Der GfK International Employee Engagement ist eine Studie der GfK Custom Research. Hierzu wurden zwischen Februar und April 2011 insgesamt 30.556 Arbeitnehmer in 29 Ländern mittels Online-, Telefon- oder persönlichen Interviews befragt. Um die demographische Beschaffenheit (Wirtschaft, Geschlecht, Alter) der verschiedenen Länder zu repräsentieren, sind die Daten entsprechend gewichtet. Für die globalen Statistiken ist zusätzlich nach Bruttoinlandsprodukt (Kaufkraftparität) gewichtet worden.

Das "GfK Employee Engagement" misst die Identifikation einer Arbeitskraft mit dem Unternehmen, ihr Engagement sowie die Bereitschaft, bei dem jeweiligen Arbeitgeber zu bleiben.

Die GfK Employee Engagement Experten bieten eine breite Palette an Informationen und Beratungsleistungen, die Unternehmen darin unterstützen, die Fähigkeiten ihrer Beschäftigten effektiver zu fördern - wie beispielsweise zu den Themen Mitarbeiterbindung und -engagement, Führung, Unternehmenskultur oder Gesundheit/Gefährdung am Arbeitsplatz.

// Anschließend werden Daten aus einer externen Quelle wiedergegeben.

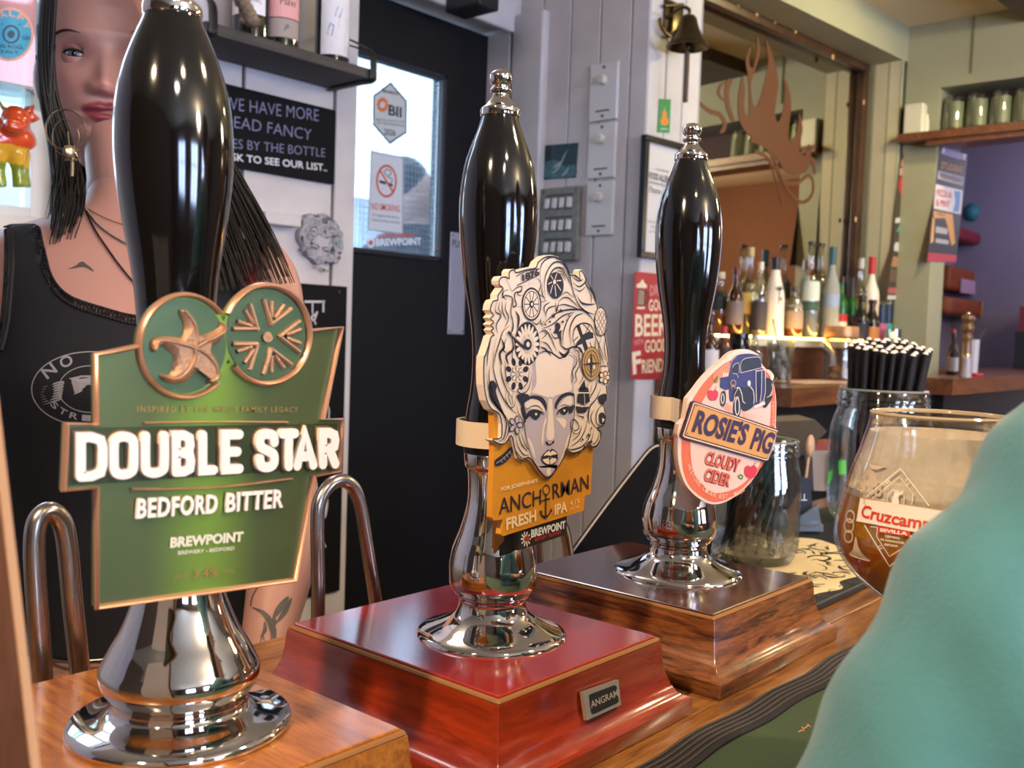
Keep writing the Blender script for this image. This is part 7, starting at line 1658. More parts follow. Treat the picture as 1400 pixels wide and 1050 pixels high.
simple(1321, 0.862, 482, 15, 'salt_cellar', 'clear glass salt cellar in front of the pepper mill', 'salt cellar', [(0, 0), (1, 0), (1, 0.1), (0.8, 0.2), (0.75, 0.75), (0.5, 0.8), (0, 0.8)], M('salt_glass', '#b9b4c4', 0.25, trans=0.3), [('metal_cap', [(0, 0.8), (0.62, 0.8), (0.6, 0.92), (0.3, 1.0), (0, 1.0)], m_steel)])
simple(1330, 0.975, 464, 14, 'cutlery_pot', 'pale pot of cutlery right of the pepper mill', 'pot', [(0, 0), (0.9, 0), (1, 1), (0.9, 1), (0.82, 0.1), (0, 0.1)], M('pot_pale', '#b4b4c8', 0.4))
p, k = on2(1330, 0.975); p = p+RTh*0.006
for i in range(1):
    p = p-RTh*0.011*i
    zz = at_pl(1330, 452, (0, 0.975, 0), (0, 1, 0))[2]
    tag(MB().tube([p+np.array([0, 0.002*i, 0.03]), np.array([p[0], p[1], zz-0.03])+RTh*(0.008+0.006*i), np.array([p[0], p[1], zz+0.012])+RTh*(0.032+0.016*i)], [0.003, 0.003, 0.006], 8).build('dark_knife', M('knife_dark', '#2c2730', 0.4)), 'dark handled knife leaning out of the pale pot', 'knife')
pr_ = at_pl(1336, 505, (0, 0.87, 0), (0, 1, 0))
tag(MB().box((pr_[0], 0.88, CZ2+0.005), (0.07, 0.04, 0.009), 0.002).build('red_tray', M('red_plastic', '#b02436', 0.4)), 'small flat red tray on the end counter behind the salt cellar', 'tray')
# leather-look wall bags and rack on the purple wall
PW = 1.62
def wallbox(px0, px1, y0_, y1_, dep, bev): 
    a, b = at_y(px0, y0_, PW-dep), at_y(px1, y1_, PW-dep)
    return MB().box(((a[0]+b[0])/2, PW-dep/2-0.001, (a[2]+b[2])/2), (abs(a[0]-b[0]), dep, abs(a[2]-b[2])), bev, 3)
mtanl = M('tan_leather', '#8a4426', 0.5, noise=0.2, nscale=12); mredl = M('red_leather', '#7a2232', 0.5, noise=0.2, nscale=12)
for nm, lb, args, mt_, hook in (('wall_basket', 'red and brown basket hanging highest on the purple wall', (1310, 1366, 308, 343, 0.12, 0.02), mredl, '#b0703c'), ('wall_basket', 'brown framed basket holding a pale card on the purple wall', (1300, 1344, 362, 404, 0.10, 0.02), mtanl, '#6a3320'), ('wall_basket', 'rounded tan basket hanging lowest on the purple wall', (1296, 1357, 404, 437, 0.14, 0.03), mtanl, '#a86a38')):
    mb = wallbox(*args); b = np.array(mb.v); t = thing(nm, lb, 'basket', (b[:, 0].mean(), PW, b[:, 2].min()), 'baskets on the purple wall'); mb.build('basket_body', mt_, t)
    xx = b[:, 0].min()+(b[:, 0].max()-b[:, 0].min())*0.74
    MB().box((xx, b[:, 1].min()-0.003, b[:, 2].mean()), ((b[:, 0].max()-b[:, 0].min())*0.10, 0.008, (b[:, 2].max()-b[:, 2].min())*0.98), 0.002).build('basket_strap', M('strap_'+hook, hook, 0.5), t)
a = at_y(1318, 398, PW-0.106); b = at_y(1336, 388, PW-0.106)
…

Der Fragebogen zur Studie wurde von einem internationalen Expertenteam aus dem Bereich Mitarbeiterbindung und -engagement entwickelt. Zusätzlichen Input leisteten weitere Experten aus allen 29 Ländern.

Teilnehmende Länder: Argentinien, Belgien, Brasilien, Bulgarien, Deutschland, Frankreich, Israel, Kanada, Kolumbien, Mazedonien, Mexiko, Niederlande, Österreich, Peru, Philippinen, Polen, Portugal, Rumänien, Russland, Schweden, Schweiz, Serbien, Slowakei, Tschechien, Türkei, UK, Ukraine, Ungarn, USA.